« Sokindè » et « Bastêrê » ou la paix par les plaisanteries ou les railleries.
By Tikpi Atchadam (Lomé-Togo)
Les Tém habitent la région centrale du Togo. On les retrouve au Bénin et au Ghana où ils sont citoyens. C’est une société à Etat. L’organisation politique traditionnelle comporte un gouvernement caractérisé par l’exercice organisé d’une autorité coercitive au moyen de l’usage, ou de la possibilité d’usage de la force physique. Le royaume qu’ils ont créé était doté d’une armée qui servait au maintien de l’ordre intérieur et à la guerre proprement dite. Il existe une organisation judiciaire bien structurée avec des possibilités de voies de recours.
Bien que disposant d’un appareil judiciaire, les Tém connaissent des institutions qui leur permettent de domestiquer le conflit ou de revenir d’une situation conflictuelle à une situation de paix permanente. Au plan interne à l’ethnie, on a le « Sokindè » . Bien prononcé, la mot Sokindè signifie « parent à plaisanterie » .
Le « Sokindè » crée des situations ou des relations pouvant être assimilées à des faits justificatifs. Les relations concernées sont celles qui lient la nièce ou le neveu à la femme de l’oncle, la petite sœur ou le petit frère à la femme du grand frère. Les railleries réciproques sont reconnues et autorisées par la coutume dans ces relations. La nièce par exemple, à chaque fois qu’elle croise la femme de son oncle, peut proférer des injures à l’adresse de celle-ci et vice versa. Ce sont des injures pouvant être considérées d’injures graves si elles étaient proférées en dehors de ces relations là.
La femme ou la nièce « victime » de ces injures ne peut se plaindre nulle part parce qu’il n’y a pas injures.

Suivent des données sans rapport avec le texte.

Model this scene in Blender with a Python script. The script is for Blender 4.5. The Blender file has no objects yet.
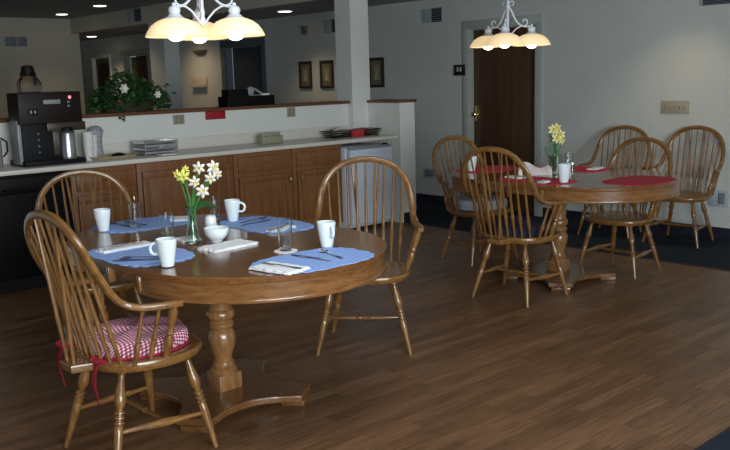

Donc par autorisation de la coutumier, les rapports femme-nièce du conjoint effacent ou justifient les injures. Mais c’est une situation que le tribunal peut juger s’il en est saisi. Généralement, il n’en est pas saisi, preuve que la tradition a encore une emprise certaine sur les populations.
Au plan externe, au cours de leur histoire, les Tém ont eu à conclure des alliances communautaires (« Kédya » ) encore vivaces aujourd’hui avec les Moba et les Gourmantché vivant à Dapaong au nord du Togo et au sud du Burkina Faso d’une part et avec les Samirê au centre-est du Togo et au Bénin d’autre part, justifiant les railleries réciproques (bastêrê) entre eux et les groupes concernés. Ces alliances autorisent des railleries réciproques entre ces peuples. Des injures parfois très dures sont proférées entre eux dans n’importe quelle circonstance et sans considération du rang social de l’intéressé ou de ses fonctions, même d’Etat. Ce sont les rapports de par le passé qui autorisent ces injures et celui qui les profère se trouve dans un cas de justification par autorisation de la coutume. Il n’y a donc pas infraction. Et pourtant, les injures sont prévues et punies par loi pénale.

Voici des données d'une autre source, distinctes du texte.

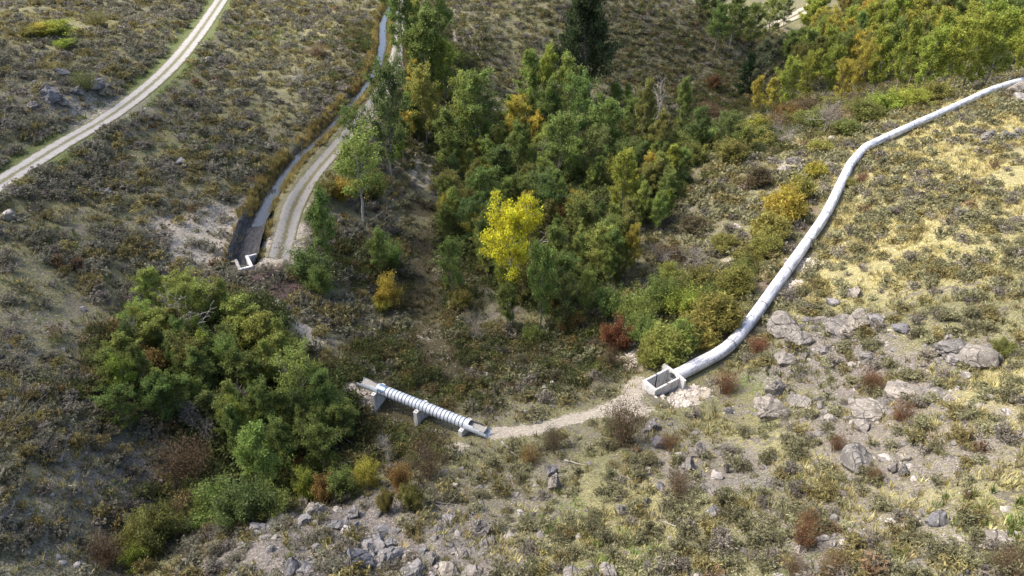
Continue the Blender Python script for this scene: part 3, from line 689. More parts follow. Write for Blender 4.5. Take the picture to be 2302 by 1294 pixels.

Les Tém et les Samirê ont connu des conflits armées qui les ont amenés à conclure une sorte de pacte de non agression, scellé dans les formes traditionnelles avec un sacrifice humain selon les dépositaires de l’histoire tém. A partir de ce moment, le conflit a été vaincu entre les membres de ces deux peuples. Entre les Tém d’une part et les Gourmantché et les Moba d’autre part, il s’agit d’un pacte scellé en temps de paix pour rendre celle-ci perpétuelle. Par ailleurs, dans un conflit ou un procès, un Tém ne peut témoigner contre un Gourmantché, un Moba ou un Samirê et vice versa en faveur d’un tiers. Un accident de circulation impliquant un Moba et un Tém à Lomé a été réglé sur le champ sans difficultés particulières. Le mot de passe entre eux est « Wawa » .
Les mécanismes de prévention des conflits mis en place par les peuples africains à travers des pactes séculaires sont remis en cause par l’Etat-Nation avec son droit dit moderne. Le droit positif ramène le conflit là où il a été résorbé et vaincu. Les différends sont susceptibles de réapparaitre dans les rapports où ils ont été chassés par la coutume.
Les plaisanteries au plan interne à la famille (entre nièce et épouse de l’oncle par exemple), et au plan externe à l’ethnie (entre Gourmantché et Tém par exemple) sont remises en cause. Les Tém et les Samirê qui sont passés d’une situation de conflit à une situation d’harmonie et de paix risquent le retour au statut quo. Pour l’instant, ces parentés à plaisanteries continuent de résister et il faut capitaliser pendant qu’il est encore temps. Le « bastêrê » est transfrontalier et ignore l’existence de frontières coloniales. Il est effectif entre des peuples différents (Tém, Gourmantché, Moba et Samirê) vivant dans des Etats différents (Togo, Burkina Faso et Bénin).